Friday, September 14, 2012

Class Project---Making an adapted Fall Leaf Counting Book

My patio today---fall is here!
There has been a lot going on this week!  Five days of school, a middle school football game (Alana is a cheerleader!), a 5K to get ready for, and the other usual household things to do.  Blogging has not been up to speed. 

Today, though, I did a really fun project with our primary EC classroom.  We created a Fall Leaves Counting book.  Each child made a page, I put it together, and I then added a few icons with velcro to make it interactive. 

Here are the nuts and bolts of this activity.
a.  I created visual directions on the iPad using Pictello which is like a talking picture album.  The children took turns turning the pages on the iPad and touching the pictures to activate the text to speech voice.  Pictello is great because I can then export the directions in pdf and share.  
 Click here to download the directions in pdf format.
screenshot of the pdf directions

b.  Due to the skill level of the children, I pre-cut the leaves and tree trunks.  In the future, I would love our OT  to cotreat  to better integrate the fine motor piece, but she hasn't actually started working yet at Ephesus.....she's coming Monday and I'm so excited about that!

c. I always use a core functional communication board to target words such as 'go', 'finished', 'want', 'more', 'open', and a few others--the same board for all activities, lunch, snack, and playtime. 

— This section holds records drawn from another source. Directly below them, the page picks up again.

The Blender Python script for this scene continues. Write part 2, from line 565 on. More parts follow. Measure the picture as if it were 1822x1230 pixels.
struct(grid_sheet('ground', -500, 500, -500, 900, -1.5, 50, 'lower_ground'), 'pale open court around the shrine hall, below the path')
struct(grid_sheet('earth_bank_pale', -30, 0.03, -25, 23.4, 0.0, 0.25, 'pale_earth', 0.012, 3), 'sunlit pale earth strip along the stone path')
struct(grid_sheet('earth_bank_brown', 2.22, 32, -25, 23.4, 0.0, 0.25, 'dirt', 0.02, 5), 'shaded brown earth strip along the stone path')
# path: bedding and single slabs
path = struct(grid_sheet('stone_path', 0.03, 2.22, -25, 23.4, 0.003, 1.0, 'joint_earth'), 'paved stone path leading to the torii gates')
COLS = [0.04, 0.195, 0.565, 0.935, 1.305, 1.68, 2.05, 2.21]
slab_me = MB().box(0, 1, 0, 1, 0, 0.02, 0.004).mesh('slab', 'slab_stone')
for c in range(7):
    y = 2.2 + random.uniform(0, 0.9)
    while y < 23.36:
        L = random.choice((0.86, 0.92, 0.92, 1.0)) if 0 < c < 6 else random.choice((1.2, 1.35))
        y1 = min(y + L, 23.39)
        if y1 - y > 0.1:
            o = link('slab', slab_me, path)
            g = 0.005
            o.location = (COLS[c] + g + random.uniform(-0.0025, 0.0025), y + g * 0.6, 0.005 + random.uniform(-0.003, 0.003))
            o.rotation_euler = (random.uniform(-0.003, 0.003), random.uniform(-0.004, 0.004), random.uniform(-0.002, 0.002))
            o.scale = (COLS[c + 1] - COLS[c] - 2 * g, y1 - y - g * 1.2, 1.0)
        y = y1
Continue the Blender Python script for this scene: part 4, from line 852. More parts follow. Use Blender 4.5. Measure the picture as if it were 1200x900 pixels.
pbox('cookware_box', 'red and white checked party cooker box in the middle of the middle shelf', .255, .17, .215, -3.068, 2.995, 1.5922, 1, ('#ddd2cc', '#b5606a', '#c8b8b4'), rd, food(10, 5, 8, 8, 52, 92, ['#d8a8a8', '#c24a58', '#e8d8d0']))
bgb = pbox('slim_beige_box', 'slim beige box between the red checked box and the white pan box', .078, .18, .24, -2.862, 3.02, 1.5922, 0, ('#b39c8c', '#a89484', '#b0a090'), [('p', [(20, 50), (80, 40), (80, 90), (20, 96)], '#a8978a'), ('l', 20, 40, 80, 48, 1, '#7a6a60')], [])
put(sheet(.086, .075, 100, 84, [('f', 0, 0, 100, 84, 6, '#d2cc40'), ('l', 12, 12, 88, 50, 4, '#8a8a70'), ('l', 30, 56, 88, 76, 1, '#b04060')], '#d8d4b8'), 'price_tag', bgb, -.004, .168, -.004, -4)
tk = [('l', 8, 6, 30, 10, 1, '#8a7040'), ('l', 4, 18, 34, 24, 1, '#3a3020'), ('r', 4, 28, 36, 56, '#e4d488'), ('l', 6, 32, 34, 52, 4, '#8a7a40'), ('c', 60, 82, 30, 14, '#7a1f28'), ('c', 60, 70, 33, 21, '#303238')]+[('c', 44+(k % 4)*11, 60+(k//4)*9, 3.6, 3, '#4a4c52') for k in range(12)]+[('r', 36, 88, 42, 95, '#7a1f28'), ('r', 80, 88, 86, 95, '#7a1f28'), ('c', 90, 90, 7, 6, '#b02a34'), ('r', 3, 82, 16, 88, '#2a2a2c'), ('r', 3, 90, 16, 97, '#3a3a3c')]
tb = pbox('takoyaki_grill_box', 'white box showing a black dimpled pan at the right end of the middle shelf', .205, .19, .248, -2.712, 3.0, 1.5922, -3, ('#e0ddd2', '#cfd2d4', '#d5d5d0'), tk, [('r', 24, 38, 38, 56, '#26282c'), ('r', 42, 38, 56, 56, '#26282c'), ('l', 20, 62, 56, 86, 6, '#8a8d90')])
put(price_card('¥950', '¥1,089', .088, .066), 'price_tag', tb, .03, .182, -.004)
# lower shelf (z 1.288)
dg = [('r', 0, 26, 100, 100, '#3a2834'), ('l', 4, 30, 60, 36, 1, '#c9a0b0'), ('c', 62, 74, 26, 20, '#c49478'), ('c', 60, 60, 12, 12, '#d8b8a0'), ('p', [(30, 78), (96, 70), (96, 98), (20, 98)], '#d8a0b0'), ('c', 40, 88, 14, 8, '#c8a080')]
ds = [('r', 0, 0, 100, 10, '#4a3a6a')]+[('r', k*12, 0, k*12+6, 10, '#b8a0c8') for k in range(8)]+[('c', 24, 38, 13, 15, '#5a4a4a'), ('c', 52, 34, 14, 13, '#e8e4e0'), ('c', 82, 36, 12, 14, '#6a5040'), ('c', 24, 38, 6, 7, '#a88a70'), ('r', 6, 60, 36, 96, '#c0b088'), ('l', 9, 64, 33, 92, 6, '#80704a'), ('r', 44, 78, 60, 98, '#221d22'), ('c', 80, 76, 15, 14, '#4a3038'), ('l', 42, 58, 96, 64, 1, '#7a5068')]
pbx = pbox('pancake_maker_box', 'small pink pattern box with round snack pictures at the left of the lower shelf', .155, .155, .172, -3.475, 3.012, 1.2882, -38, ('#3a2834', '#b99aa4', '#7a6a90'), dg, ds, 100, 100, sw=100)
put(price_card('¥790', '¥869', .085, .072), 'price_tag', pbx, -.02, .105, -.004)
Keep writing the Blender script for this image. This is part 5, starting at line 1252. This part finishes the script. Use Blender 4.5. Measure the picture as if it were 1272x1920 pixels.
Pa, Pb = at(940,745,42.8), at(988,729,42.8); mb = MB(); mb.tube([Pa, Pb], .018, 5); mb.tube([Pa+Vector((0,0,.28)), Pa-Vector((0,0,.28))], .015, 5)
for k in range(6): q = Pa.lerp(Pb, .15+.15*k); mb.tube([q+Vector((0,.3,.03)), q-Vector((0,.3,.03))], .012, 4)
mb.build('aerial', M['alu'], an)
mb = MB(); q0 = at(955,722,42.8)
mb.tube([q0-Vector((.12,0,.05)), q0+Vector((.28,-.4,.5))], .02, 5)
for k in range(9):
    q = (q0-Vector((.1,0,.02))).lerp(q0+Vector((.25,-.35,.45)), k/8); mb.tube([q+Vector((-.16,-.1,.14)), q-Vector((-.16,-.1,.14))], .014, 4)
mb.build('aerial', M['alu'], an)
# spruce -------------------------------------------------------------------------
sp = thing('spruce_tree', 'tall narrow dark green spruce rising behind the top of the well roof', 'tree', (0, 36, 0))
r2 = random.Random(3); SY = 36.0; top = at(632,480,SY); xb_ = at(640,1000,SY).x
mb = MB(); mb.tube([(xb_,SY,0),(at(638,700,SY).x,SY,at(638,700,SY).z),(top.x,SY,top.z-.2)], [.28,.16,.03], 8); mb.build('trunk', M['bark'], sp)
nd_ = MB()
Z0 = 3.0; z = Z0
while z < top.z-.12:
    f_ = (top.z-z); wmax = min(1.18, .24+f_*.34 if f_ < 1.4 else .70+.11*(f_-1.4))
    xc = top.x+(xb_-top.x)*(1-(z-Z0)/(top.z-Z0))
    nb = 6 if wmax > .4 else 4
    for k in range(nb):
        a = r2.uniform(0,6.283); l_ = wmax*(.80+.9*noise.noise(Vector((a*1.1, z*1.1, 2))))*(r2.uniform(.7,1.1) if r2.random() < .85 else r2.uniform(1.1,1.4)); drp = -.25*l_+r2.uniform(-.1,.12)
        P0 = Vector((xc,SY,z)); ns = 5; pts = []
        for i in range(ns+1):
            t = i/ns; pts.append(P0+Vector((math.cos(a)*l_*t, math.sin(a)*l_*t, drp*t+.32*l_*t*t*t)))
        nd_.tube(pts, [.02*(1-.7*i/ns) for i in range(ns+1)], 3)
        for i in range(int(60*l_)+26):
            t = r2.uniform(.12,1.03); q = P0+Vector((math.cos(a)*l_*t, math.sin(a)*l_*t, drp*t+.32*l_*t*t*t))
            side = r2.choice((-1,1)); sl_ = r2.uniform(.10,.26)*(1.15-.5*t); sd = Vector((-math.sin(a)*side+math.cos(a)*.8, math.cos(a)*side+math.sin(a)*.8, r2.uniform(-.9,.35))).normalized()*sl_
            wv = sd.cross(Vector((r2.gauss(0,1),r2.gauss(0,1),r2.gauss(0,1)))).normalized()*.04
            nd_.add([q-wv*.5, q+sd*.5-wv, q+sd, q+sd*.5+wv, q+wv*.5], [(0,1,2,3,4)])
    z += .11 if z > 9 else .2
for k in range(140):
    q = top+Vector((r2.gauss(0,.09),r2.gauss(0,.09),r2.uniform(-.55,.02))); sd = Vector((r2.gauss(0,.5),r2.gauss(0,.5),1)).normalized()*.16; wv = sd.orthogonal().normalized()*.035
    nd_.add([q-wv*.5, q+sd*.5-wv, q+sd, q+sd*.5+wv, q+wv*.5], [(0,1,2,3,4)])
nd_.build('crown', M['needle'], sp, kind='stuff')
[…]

d.  In addition to the core vocabulary, I used a content vocabulary board with words specific to the activity.  In this case, the fringe or content words were the craft items, and the numbers 1-6.  We have used simple voice output devices in the past, but not today. A couple of our kids are still at the PECs level, and one uses signs (having little idea of any functional use of pictures---she's new here).  Sometimes, adding devices confuses the kids when the activity is busy.  (I'll upload the core and content vocabulary boards on Monday when I go back to school.)

e. When doing an activity with a group of kids in the classroom, I always use a visual schedule, with a predictable routine.  The activities change week to week within the routine, but the format is usually similar---
       1. gathering music or video on my laptop (2 minutes)
       2. reading an adapted book together
       3. related craft activity
       4. game or really fun thing to do

f. For each of the above activities, I keep in mind that the craft is not the goal.  Communication is the goal, and I provide a means to communicate, and scaffold the experience to elicit language.

Shots of the final project is below.  This book will be a great addition to the shared reading library in the classroom!  

Title---children's names are 'grayed' out

 Icons for the adapted book (only up to number 6)
are here in pdf
and here in boardmaker

Within this routine, I see progress over the year, and the teachers, who are with me during this, incorporate these techniques into their own teaching. Obviously a lot of planning and prep time is needed, so hopefully you all can take this pre-thought idea and use it with your own classes, perhaps saving a few steps.    Happy fall!